Ein solches Szenario spielt den „sicheren Häfen“ (also Bunds, Eidgenossen, Treasuries) in die Hände. Entsprechend ist zu erwarten, dass die Bund-Renditen im 2. Halbjahr 2014 ihren Abwärtstrend fortsetzen und Anlauf auf ihre historischen Tiefstständen nehmen.
Umgekehrt geraten risikobehaftete Assets wie Aktien und Hochzinsanleihen bei konjunkturellem Gegenwind unter Druck. Geht man von einem typischen „midcycle slowdown“ aus, wäre ein namhafter Rücksetzer beim Dax (10 Prozent bis 20 Prozent) vorprogrammiert.
Die Ankündigung eines großflächigen QE-Programms würde jedoch die üblichen Funktionsmechanismen an den Finanzmärkten außer Kraft setzen. Aufgrund der Liquiditätsschwemme mutieren alle Assetklassen zu „Gewinnern“. Die Aktienbaisse würde dann kürzer beziehungsweise ganz ausfallen und der rückläufige Renditetrend an den Anleihenmärkten würde sogar noch verstärkt.
Ist QE folglich ein „free lunch“? Ganz so einfach ist es nicht. Ein umfassendes Anleihenkaufprogramm birgt Risiken in sich. So dürfte sich als Folge von QE Ende 2014 folgendes Bild an den Finanzmärkten ergeben: Die Aktienbörsen befinden sich auf Rekordhöchstständen und die Spreads und Anleihenrenditen auf Rekordtiefstständen. Mithin wären die Ertragsquellen weitgehend ausgeschöpft.
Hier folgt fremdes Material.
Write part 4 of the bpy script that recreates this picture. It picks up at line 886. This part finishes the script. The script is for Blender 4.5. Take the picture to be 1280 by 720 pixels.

Gleichzeitig gehen mit QE aber auch konjunkturstimmulierende Effekte einher. Der Aufschwung, der sich aus unserer Sicht ohnehin für 2015 abzeichnet, würde mithin verstärkt. Die wahrscheinliche Folge daraus ist, dass sich die Deflationsgefahren schneller in Luft auflösen als gedacht und am Horizont erste Inflationsgefahren auftauchen.
Der Notenbank bliebe in diesem Fall nichts anderes übrig, als einen abrupten Kurswechsel einzuleiten. Dies wäre mit einem kräftigen Renditeanstieg an den Anleihenmärkten verbunden. Die Bund-Renditen (10 Jahre) würden zum Beispiel. rasch die 2,0-Prozentmarke überwinden, was vermutlich auch an den Aktienmärkten nicht spurlos vorrüberginge.
Statt die Konjunkturzyklen zu glätten, hätte QE im Endeffekt das Gegenteil erreicht: erratische Schwankungen an den Finanzmärkten und eine konjunkturelle Berg- und Talfahrt.